The third pair of mittens are complete:

These were a scaled down version of this pattern:  http://www.ravelry.com/patterns/library/nalu-mitts.  Now I need to find something else to create, the Christmas projects are at an end!

Warm and toasty

My first project using a batt I created is now finished:

I made three batts of various orange/rust/gold/brown shades of merino blended with some copper coloured trilobal nylon.  Each batt has a slightly different style – one was layered, one was randomly blended and the other graduated from dark to light across the batt.  Each batt became a single and resulted in a worsted-ish three ply yarn. 
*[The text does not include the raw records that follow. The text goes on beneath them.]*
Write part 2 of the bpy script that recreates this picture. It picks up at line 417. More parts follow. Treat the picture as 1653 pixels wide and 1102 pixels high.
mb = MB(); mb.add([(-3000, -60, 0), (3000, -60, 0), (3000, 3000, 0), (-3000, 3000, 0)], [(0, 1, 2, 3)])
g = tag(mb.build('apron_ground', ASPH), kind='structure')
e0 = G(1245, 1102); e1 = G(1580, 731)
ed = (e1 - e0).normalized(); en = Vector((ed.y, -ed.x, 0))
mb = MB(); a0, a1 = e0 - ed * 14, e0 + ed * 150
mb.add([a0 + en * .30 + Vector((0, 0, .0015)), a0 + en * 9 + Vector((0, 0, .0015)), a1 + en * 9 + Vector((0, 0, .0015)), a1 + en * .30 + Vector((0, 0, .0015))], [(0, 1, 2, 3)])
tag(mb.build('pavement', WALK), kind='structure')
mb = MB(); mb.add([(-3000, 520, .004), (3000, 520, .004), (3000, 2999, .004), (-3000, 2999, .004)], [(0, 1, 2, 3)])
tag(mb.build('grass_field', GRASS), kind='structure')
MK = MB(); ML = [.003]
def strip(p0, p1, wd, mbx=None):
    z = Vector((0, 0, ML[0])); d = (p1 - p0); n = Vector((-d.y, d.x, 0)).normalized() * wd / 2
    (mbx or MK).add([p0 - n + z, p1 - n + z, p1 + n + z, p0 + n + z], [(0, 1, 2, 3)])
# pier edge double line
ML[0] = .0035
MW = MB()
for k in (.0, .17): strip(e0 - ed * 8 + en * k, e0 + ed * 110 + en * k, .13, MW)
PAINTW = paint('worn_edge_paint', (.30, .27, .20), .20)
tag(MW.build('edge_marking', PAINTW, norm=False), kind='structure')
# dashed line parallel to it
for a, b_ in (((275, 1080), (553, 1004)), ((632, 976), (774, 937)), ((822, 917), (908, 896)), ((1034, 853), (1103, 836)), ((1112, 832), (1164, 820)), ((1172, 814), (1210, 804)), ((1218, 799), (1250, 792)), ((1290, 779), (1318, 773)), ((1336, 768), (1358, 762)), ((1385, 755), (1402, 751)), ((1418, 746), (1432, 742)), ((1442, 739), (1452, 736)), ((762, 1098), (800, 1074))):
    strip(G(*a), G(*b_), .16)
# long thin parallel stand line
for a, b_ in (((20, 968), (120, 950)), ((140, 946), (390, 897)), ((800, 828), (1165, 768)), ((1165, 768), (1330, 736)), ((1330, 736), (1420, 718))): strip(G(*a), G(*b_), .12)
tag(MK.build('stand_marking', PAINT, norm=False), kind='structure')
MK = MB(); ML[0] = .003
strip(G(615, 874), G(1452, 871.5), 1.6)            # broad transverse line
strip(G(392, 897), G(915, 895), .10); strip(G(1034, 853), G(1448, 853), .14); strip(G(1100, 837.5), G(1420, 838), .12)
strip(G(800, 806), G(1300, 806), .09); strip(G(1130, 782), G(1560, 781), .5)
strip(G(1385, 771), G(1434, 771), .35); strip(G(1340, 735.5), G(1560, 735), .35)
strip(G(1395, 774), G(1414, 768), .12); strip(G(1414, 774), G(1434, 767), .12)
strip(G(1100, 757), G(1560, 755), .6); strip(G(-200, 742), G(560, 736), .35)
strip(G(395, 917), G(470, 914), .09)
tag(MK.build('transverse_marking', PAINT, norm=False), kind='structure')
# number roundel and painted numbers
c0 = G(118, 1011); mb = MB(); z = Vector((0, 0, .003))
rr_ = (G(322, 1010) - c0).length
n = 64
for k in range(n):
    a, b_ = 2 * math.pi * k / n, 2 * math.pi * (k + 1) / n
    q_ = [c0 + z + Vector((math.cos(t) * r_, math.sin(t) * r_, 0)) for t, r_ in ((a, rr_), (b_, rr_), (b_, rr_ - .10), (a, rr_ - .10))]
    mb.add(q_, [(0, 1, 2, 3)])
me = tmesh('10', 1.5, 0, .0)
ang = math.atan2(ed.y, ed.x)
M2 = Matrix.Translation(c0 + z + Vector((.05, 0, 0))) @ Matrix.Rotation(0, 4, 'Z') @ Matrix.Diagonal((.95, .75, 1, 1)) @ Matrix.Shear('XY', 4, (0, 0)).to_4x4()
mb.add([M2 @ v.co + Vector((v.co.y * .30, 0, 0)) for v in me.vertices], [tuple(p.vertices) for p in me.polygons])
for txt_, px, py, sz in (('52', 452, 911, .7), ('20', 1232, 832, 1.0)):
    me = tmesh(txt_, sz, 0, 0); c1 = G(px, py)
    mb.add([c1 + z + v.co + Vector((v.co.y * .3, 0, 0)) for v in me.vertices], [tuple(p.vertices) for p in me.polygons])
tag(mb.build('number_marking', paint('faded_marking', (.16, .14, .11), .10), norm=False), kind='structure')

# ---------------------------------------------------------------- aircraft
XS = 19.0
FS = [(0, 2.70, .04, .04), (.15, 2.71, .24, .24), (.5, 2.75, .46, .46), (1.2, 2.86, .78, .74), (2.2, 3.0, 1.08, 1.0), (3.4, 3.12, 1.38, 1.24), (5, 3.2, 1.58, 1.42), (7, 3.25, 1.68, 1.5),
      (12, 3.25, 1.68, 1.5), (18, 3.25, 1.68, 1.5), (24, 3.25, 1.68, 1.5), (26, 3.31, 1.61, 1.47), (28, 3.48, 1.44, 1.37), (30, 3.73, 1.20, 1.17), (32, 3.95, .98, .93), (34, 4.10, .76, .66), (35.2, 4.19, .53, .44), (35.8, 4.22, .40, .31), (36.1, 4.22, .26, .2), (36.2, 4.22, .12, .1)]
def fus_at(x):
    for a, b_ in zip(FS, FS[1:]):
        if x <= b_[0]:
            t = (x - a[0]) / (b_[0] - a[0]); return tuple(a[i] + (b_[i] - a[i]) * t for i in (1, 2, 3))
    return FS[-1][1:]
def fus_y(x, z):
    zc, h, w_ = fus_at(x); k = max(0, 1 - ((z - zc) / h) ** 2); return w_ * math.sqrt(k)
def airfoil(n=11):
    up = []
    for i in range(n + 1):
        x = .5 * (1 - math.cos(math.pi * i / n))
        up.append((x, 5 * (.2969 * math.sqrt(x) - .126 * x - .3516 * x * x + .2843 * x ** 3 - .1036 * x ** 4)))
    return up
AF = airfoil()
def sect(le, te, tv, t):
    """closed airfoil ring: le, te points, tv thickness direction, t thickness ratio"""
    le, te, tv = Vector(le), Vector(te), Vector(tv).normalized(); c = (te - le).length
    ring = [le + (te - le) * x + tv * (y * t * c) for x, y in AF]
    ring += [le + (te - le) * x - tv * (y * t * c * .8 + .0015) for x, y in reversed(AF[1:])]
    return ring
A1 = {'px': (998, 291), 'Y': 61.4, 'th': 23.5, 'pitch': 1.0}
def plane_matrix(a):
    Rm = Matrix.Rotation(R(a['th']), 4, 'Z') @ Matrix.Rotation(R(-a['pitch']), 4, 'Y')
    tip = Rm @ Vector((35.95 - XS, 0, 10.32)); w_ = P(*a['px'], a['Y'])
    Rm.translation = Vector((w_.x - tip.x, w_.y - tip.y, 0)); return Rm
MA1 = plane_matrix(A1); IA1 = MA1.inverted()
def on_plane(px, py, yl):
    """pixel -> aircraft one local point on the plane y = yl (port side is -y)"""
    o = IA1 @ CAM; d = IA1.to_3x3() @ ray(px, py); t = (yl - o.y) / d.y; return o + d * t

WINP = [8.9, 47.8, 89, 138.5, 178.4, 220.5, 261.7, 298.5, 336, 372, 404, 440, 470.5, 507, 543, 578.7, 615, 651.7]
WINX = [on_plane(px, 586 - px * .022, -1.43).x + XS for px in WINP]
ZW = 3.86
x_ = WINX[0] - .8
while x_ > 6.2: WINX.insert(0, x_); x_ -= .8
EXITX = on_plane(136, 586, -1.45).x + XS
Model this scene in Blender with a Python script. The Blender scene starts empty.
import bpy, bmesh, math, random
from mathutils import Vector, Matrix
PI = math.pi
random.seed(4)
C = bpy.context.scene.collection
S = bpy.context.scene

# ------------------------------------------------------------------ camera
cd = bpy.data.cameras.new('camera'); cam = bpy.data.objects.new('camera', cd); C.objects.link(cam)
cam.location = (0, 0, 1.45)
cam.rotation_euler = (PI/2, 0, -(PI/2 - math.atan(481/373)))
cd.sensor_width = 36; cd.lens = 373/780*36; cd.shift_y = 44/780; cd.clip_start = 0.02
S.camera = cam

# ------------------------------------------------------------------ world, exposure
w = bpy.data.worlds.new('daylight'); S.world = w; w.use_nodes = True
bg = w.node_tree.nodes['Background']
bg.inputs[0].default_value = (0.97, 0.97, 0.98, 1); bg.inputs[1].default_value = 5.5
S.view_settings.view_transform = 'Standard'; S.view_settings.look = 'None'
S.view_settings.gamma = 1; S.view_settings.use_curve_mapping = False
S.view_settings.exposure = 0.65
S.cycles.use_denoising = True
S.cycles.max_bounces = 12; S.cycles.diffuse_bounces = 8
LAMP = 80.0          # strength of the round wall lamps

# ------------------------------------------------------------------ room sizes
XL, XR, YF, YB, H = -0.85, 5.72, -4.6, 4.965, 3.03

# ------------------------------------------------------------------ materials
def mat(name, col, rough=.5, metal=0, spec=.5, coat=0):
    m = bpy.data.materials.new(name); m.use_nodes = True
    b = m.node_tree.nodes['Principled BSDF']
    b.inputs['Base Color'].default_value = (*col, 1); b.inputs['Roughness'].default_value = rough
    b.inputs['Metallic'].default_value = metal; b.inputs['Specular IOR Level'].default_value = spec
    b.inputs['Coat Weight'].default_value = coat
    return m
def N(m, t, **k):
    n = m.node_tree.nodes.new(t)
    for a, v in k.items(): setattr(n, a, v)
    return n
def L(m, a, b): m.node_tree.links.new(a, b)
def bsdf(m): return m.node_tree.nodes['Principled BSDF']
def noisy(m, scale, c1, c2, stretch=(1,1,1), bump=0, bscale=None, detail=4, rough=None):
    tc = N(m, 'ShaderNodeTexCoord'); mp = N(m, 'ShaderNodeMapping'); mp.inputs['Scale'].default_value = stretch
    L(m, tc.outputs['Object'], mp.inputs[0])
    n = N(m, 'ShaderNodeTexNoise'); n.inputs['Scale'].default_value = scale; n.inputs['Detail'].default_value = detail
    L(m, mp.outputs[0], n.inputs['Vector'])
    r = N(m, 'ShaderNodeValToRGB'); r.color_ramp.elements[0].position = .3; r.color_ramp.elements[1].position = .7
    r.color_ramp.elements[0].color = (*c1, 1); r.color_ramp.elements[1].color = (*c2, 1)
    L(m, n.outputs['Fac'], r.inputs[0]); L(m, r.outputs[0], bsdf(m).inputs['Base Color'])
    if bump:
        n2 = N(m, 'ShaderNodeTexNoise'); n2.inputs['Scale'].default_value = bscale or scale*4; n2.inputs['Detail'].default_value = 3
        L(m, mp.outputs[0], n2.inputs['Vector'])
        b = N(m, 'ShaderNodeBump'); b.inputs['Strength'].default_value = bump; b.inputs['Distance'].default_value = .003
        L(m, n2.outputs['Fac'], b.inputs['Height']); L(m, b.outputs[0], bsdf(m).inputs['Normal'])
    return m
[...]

The colours lent themselves well to the Candle Flame cowl (http://www.ravelry.com/patterns/library/candle-flame-cowl) – I managed to complete two and a half repeats of the pattern and squish in a couple of purl rows and end up with a yard or two of yarn left over – result!

Pop!

The yarn is now a hat…  After hunting through the pattern pages on Ravelry I found Pop! I kept weighing the hat and the yarn so I could get as many repeats of the pattern done as possible – the pattern suggests 12 and I managed 7 so it’s not as slouchy as the original. 

You can see the colour changes in this picture – I think I will experiment again with graduating colour through the singles, maybe the next four ply project?